I highly recommend the entire article, as I would bet that you have an introvert somewhere in your life that you are unaware of and, as Rauch says, you're probably driving them nuts. The link again is here.. Now I need to go take a nap, all this interacting has worn me out!
3 comments:
From one introvert to another - Thank you! I'm considering printing this out and having copies always at the ready for folks that think I'm blowing them off. Seems a tad more polite and productive than the small business cards I use now that just say "Go Away!".

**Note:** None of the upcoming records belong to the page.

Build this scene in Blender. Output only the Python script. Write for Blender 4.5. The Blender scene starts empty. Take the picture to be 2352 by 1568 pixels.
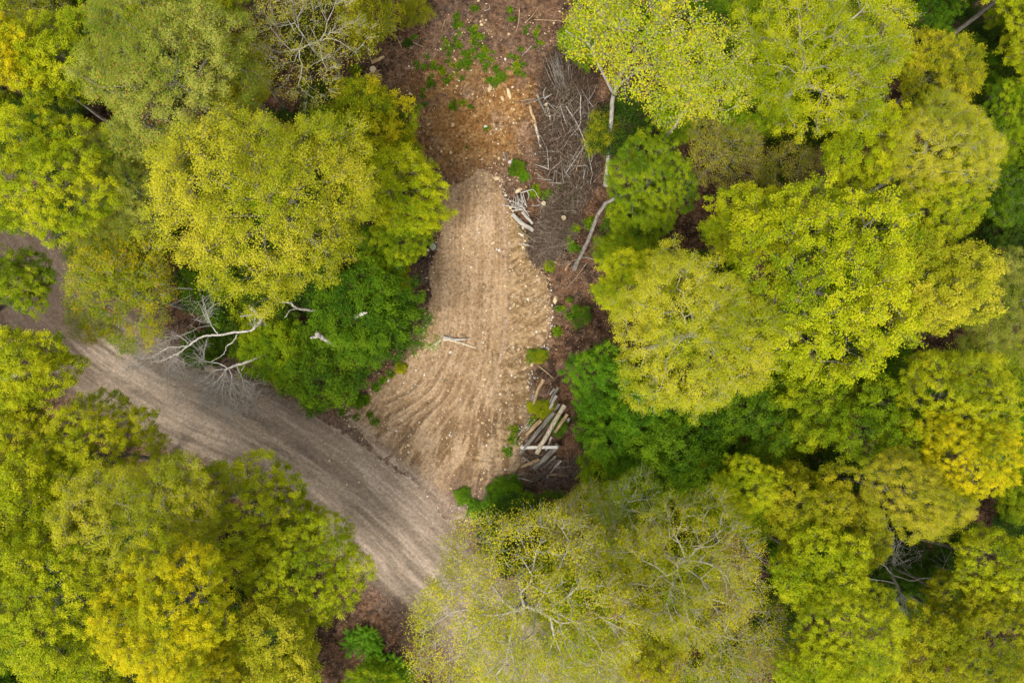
import bpy, math, random
import numpy as np
from mathutils import Vector, Matrix

# ------------------------------------------------------------------ camera, sky, sun
scene = bpy.context.scene
C = scene.collection
H = 50.0                       # flying height in metres
TILT = math.radians(5.0)       # camera pitched a little forward from straight down
FU = 1568.0                    # focal length in units of a 2352 x 1568 picture (24 mm equivalent)
cd = bpy.data.cameras.new('camera'); cam = bpy.data.objects.new('camera', cd); C.objects.link(cam)
cd.sensor_width = 36.0; cd.lens = 24.0; cd.clip_end = 2500.0; cd.clip_start = 0.5
cam.location = (0, 0, H); cam.rotation_euler = (TILT, 0, 0)
scene.camera = cam
SUN_EL, SUN_ROT = 58.0, 205.0   # degrees; rotation = compass direction the light comes from
w = bpy.data.worlds.new('World'); scene.world = w; w.use_nodes = True
nt = w.node_tree; nt.nodes.clear()
sky = nt.nodes.new('ShaderNodeTexSky'); sky.sky_type = 'NISHITA'; sky.sun_disc = False
sky.sun_elevation = math.radians(SUN_EL); sky.sun_rotation = math.radians(SUN_ROT)
sky.air_density = 1.6; sky.dust_density = 5.0; sky.ozone_density = 1.0
bg = nt.nodes.new('ShaderNodeBackground'); bg.inputs[1].default_value = 0.13
hs = nt.nodes.new('ShaderNodeHueSaturation'); hs.inputs['Saturation'].default_value = 0.25   # cloud cover greys the sky
wo = nt.nodes.new('ShaderNodeOutputWorld')
nt.links.new(sky.outputs[0], hs.inputs['Color']); nt.links.new(hs.outputs[0], bg.inputs[0]); nt.links.new(bg.outputs[0], wo.inputs[0])
sl = bpy.data.lights.new('sun', 'SUN'); sl.energy = 1.5; sl.angle = math.radians(14); sl.color = (1.0, .95, .86)
so = bpy.data.objects.new('sun', sl); C.objects.link(so)
_e, _r = math.radians(SUN_EL), math.radians(SUN_ROT)
sdir = Vector((math.sin(_r)*math.cos(_e), math.cos(_r)*math.cos(_e), math.sin(_e)))
so.rotation_euler = sdir.to_track_quat('Z', 'Y').to_euler()
scene.view_settings.view_transform = 'Standard'; scene.view_settings.look = 'None'
scene.view_settings.exposure = 0.97; scene.view_settings.gamma = 1.0
scene.cycles.max_bounces = 6; scene.cycles.diffuse_bounces = 3; scene.cycles.transmission_bounces = 3
scene.cycles.glossy_bounces = 1; scene.cycles.transparent_max_bounces = 4
scene.cycles.use_denoising = True

# ------------------------------------------------------------------ helpers
rng = np.random.default_rng(7)
_ct, _st = math.cos(TILT), math.sin(TILT)
def ray(u, v):
    a, b = (np.asarray(u, float)-1176)/FU, (784-np.asarray(v, float))/FU
    return a, b*_ct + _st, b*_st - _ct          # world direction
def W(u, v, z=0.0):
    dx, dy, dz = ray(u, v); t = (z-H)/dz
    return np.stack([dx*t, dy*t, np.broadcast_to(z, np.shape(dx*t))*1.0], -1)
def upx(u, v, z):                                # metres per picture unit at height z
    dx, dy, dz = ray(u, v); return float((z-H)/dz)/FU

def hsh(ix, iy, iz, seed):
    h = (ix.astype(np.int64)*374761393 + iy.astype(np.int64)*668265263 + iz.astype(np.int64)*2147483647 + seed*974711) & 0xFFFFFFFF
    h = ((h ^ (h >> 13))*1274126177) & 0xFFFFFFFF
    h = ((h ^ (h >> 16))*2246822519) & 0xFFFFFFFF
    return ((h ^ (h >> 15)) & 0xFFFFFF)/float(0xFFFFFF)
def noise2(x, y, seed=0):
    ix, iy = np.floor(x), np.floor(y); fx, fy = x-ix, y-iy
    fx, fy = fx*fx*(3-2*fx), fy*fy*(3-2*fy); z = np.zeros_like(ix)
    a = hsh(ix, iy, z, seed); b = hsh(ix+1, iy, z, seed); c = hsh(ix, iy+1, z, seed); d = hsh(ix+1, iy+1, z, seed)
    return (a*(1-fx)+b*fx)*(1-fy) + (c*(1-fx)+d*fx)*fy
def noise3(p, seed=0):
    i = np.floor(p); f = p-i; f = f*f*(3-2*f); r = 0
    for dx in (0, 1):
        for dy in (0, 1):
            for dz in (0, 1):
                wgt = (f[:,0] if dx else 1-f[:,0])*(f[:,1] if dy else 1-f[:,1])*(f[:,2] if dz else 1-f[:,2])
                r = r + wgt*hsh(i[:,0]+dx, i[:,1]+dy, i[:,2]+dz, seed)
    return r
def fbm(x, y, seed=0, oct=4, gain=.5):
    s, a, t = 0, 1.0, 0
    for k in range(oct):
        s = s + a*noise2(x*2**k + 17.3*k, y*2**k - 9.1*k, seed+k); t += a; a *= gain
    return s/t
def sstep(a, b, x):
    t = np.clip((x-a)/(b-a), 0, 1); return t*t*(3-2*t)
def poly_sdf(x, y, P):           # >0 inside
    P = np.asarray(P, float); n = len(P); d2 = np.full(x.shape, 1e12); ins = np.zeros(x.shape, bool)
    for i in range(n):
        ax, ay = P[i]; bx, by = P[(i+1) % n]; ex, ey = bx-ax, by-ay
        t = np.clip(((x-ax)*ex+(y-ay)*ey)/(ex*ex+ey*ey), 0, 1)
        d2 = np.minimum(d2, (x-ax-t*ex)**2+(y-ay-t*ey)**2)
        if by != ay:
            ins ^= ((ay > y) != (by > y)) & (x < (bx-ax)*(y-ay)/(by-ay)+ax)
    return np.where(ins, 1, -1)*np.sqrt(d2)
def line_sd(x, y, P):            # distance along, signed distance across, of a polyline
    P = np.asarray(P, float); best = np.full(x.shape, 1e12); s = np.zeros(x.shape); d = np.zeros(x.shape); L = 0
    for i in range(len(P)-1):
        ax, ay = P[i]; ex, ey = P[i+1]-P[i]; l = math.hypot(ex, ey)
        t = ((x-ax)*ex+(y-ay)*ey)/(l*l)
        if i > 0: t = np.maximum(t, 0)
        if i < len(P)-2: t = np.minimum(t, 1)
        q = (x-ax-t*ex)**2+(y-ay-t*ey)**2; m = q < best
        best = np.where(m, q, best); s = np.where(m, L+t*l, s)
        d = np.where(m, np.sign(ex*(y-ay)-ey*(x-ax))*np.sqrt(q), d); L += l
    return s, d
def spline(P, n=8):
    P = np.asarray(P, float); Q = np.vstack([2*P[0]-P[1], P, 2*P[-1]-P[-2]]); out = []
    for i in range(1, len(Q)-2):
        for t in np.linspace(0, 1, n, endpoint=False):
            a, b, c, d = Q[i-1], Q[i], Q[i+1], Q[i+2]
            out.append(.5*((2*b)+(c-a)*t+(2*a-5*b+4*c-d)*t*t+(3*b-a-3*c+d)*t**3))
    out.append(P[-1]); return np.array(out)

def tag(o, label=None, cat=None, group=None, kind=None):
    if label: o['label'] = label
    if cat: o['category'] = cat
    if group: o['group'] = group
    if kind: o['kind'] = kind
    return o
def mk(name, V, F, mat=None, parent=None, smooth=False, attrs=None, fmat=None, fa=None):
    """numpy mesh; F is an (n,k) array or list of such arrays. attrs: point colours {name:(n,3)}; fa: face floats"""
    m = bpy.data.meshes.new(name); V = np.asarray(V, np.float32)
    Fs = F if isinstance(F, list) else [F]
    Fs = [np.asarray(f, np.int32) for f in Fs if len(f)]
    m.vertices.add(len(V)); m.vertices.foreach_set('co', V.ravel())
    idx = np.concatenate([f.ravel() for f in Fs]); tot = np.concatenate([np.full(len(f), f.shape[1], np.int32) for f in Fs])
    m.loops.add(len(idx)); m.loops.foreach_set('vertex_index', idx)
    m.polygons.add(len(tot)); st = np.zeros(len(tot), np.int32); st[1:] = np.cumsum(tot)[:-1]
    m.polygons.foreach_set('loop_start', st)
    if fmat is not None: m.polygons.foreach_set('material_index', np.asarray(fmat, np.int32))
    m.update(calc_edges=True)
    m.polygons.foreach_set('use_smooth', np.full(len(tot), smooth))
    if attrs:
        for k, c in attrs.items():
            a = m.attributes.new(k, 'FLOAT_COLOR', 'POINT'); cc = np.ones((len(V), 4), np.float32); cc[:, :3] = c
            a.data.foreach_set('color', cc.ravel())
    if fa is not None:
        a = m.attributes.new('tint', 'FLOAT', 'FACE'); a.data.foreach_set('value', np.asarray(fa, np.float32))
    for q in (mat if isinstance(mat, (list, tuple)) else [mat]):
        if q: m.materials.append(q)
    o = bpy.data.objects.new(name, m); C.objects.link(o)
    if parent: o.parent = parent
    return o
def empty(name, loc, rz=0.0):
    o = bpy.data.objects.new(name, None); C.objects.link(o); o.location = loc; o.rotation_euler = (0, 0, rz)
    o.empty_display_size = .3; return o

def tubes(chains, sides=6, cap=True):
    """chains: list of (points (n,3), radii (n,)). returns V, F(list)"""
    VV, QQ, TT, off = [], [], [], 0
    for P, R in chains:
        P = np.asarray(P, float); n = len(P); k = sides if max(R) > .03 else max(3, sides-2)
        T = np.gradient(P, axis=0); T /= (np.linalg.norm(T, axis=1, keepdims=True)+1e-9)
        ref = np.array([0, 0, 1.0]) if abs(T[0][2]) < .8 else np.array([1.0, 0, 0])
        a = np.cross(T, ref); a /= (np.linalg.norm(a, axis=1, keepdims=True)+1e-9); b = np.cross(T, a)
        th = np.arange(k)*2*np.pi/k
        ring = P[:, None, :] + np.asarray(R)[:, None, None]*(np.cos(th)[None, :, None]*a[:, None, :]+np.sin(th)[None, :, None]*b[:, None, :])
        VV.append(ring.reshape(-1, 3))
        i = np.arange(n-1)[:, None]*k + np.arange(k)[None, :]; j = np.arange(n-1)[:, None]*k + (np.arange(k)+1)[None, :] % k
        QQ.append((np.stack([i, j, j+k, i+k], -1).reshape(-1, 4))+off)
        if cap:
            VV.append(P[[0, -1]]); c0 = off+n*k; r = np.arange(k)
            TT.append(np.stack([np.full(k, c0), off+(r+1) % k, off+r], -1))
            TT.append(np.stack([np.full(k, c0+1), off+(n-1)*k+r, off+(n-1)*k+(r+1) % k], -1))
            off += 2
        off += n*k
    return np.vstack(VV), [np.vstack(QQ)] + ([np.vstack(TT)] if TT else [])

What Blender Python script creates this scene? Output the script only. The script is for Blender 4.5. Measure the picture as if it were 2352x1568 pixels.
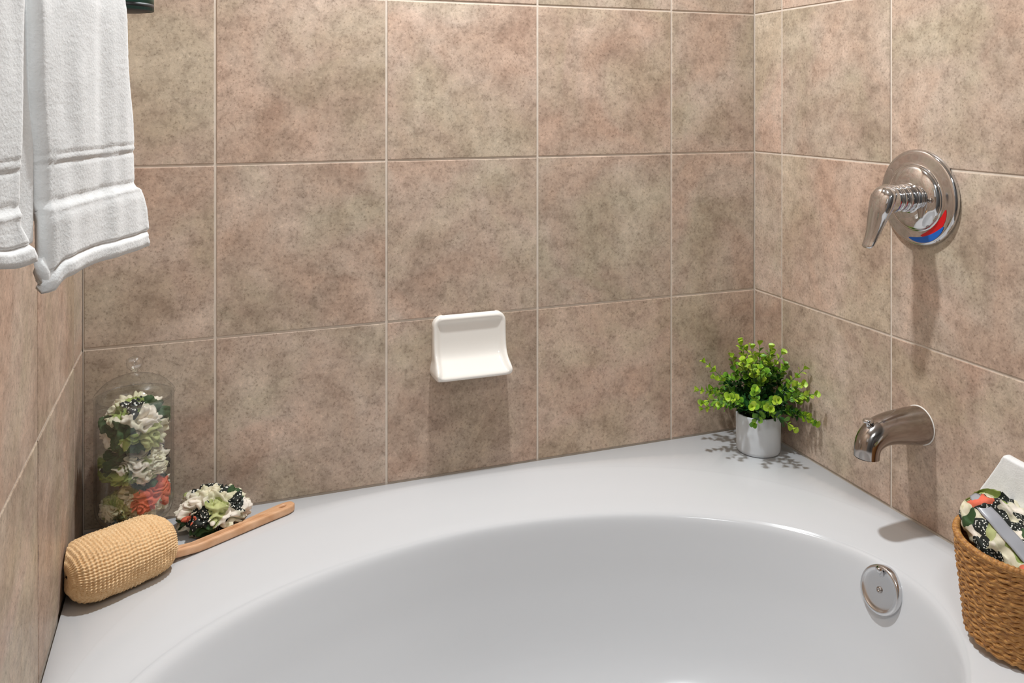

That guy really hit the nail on the head for introverts, didn't he. However, I will take exception to a few lines(I read the article) one in particular about introverts being arrogant. No, they are just "more intelligent, more reflective, more independent, more level-headed, more refined and more sensitive than extroverts." Gee, that certainly does give his article a different slant because sensitivity and refinement have nothing to do with being an introvert or extrovert. Just because a person is an extrovert doesn't mean they cannot excel in sensitivity. Quiet does not always equate to better. Sometimes a person is quiet at a party because they have absolutely nothing of interest to say. I would also take exception that extrovertsare as inscrutable as puppy dogs. Granted, we who like to talk and be with people have a tough time understanding someone who wants to be alone, but we really do get it. And how does he know that we only come fully to life around other people? As an extrovert, I'll tell you that's not true. We simply enjoy sharing the company and conversation of life with others. Seeing a beautiful sunset, I always wish someone was with me to enjoy it too -- not so that I could talk with them, but so they could see the beauty as well. Perhaps I am filling in the stereotype of an extrovert here on these pages -- granted, I often think I should hit the delete button and not post anything -- but we extroverts believe that other people have wonderful things to say and wonderful thoughts to probe -- we want to learn and share. So, for those of us who bark and yip, understand that we just want you in our lives, silent that you are, because for us, life is enriched when the people we love are with us. I will say, Jeff, that I have always known this about you and other introverts I have the pleasure to know. You show me the other side of the coin and knowing how you tick makes me understand you better. So -- this guy did do a lot of explaining, but you did it better.
Denise,
I think that part was mostly tongue-in-cheek, kind of like how I'll go on sometimes about how the youngest child in a family is generally smarter, better looking, more fun, highly successful, and all around a better person than any other possible birth order. I know it's not true and I'm just poking fun, which I think is what he was mostly doing in that section. As you said, "Sometimes a person is quiet at a party because they have absolutely nothing of interest to say." I think that's generally what most people at parties assume about the introvert, which is why he was being over-the-top with the alternate possibility.
Or heck, he could be a real ass-hole, who knows?
Anyway, don't stop commenting, we love your posts!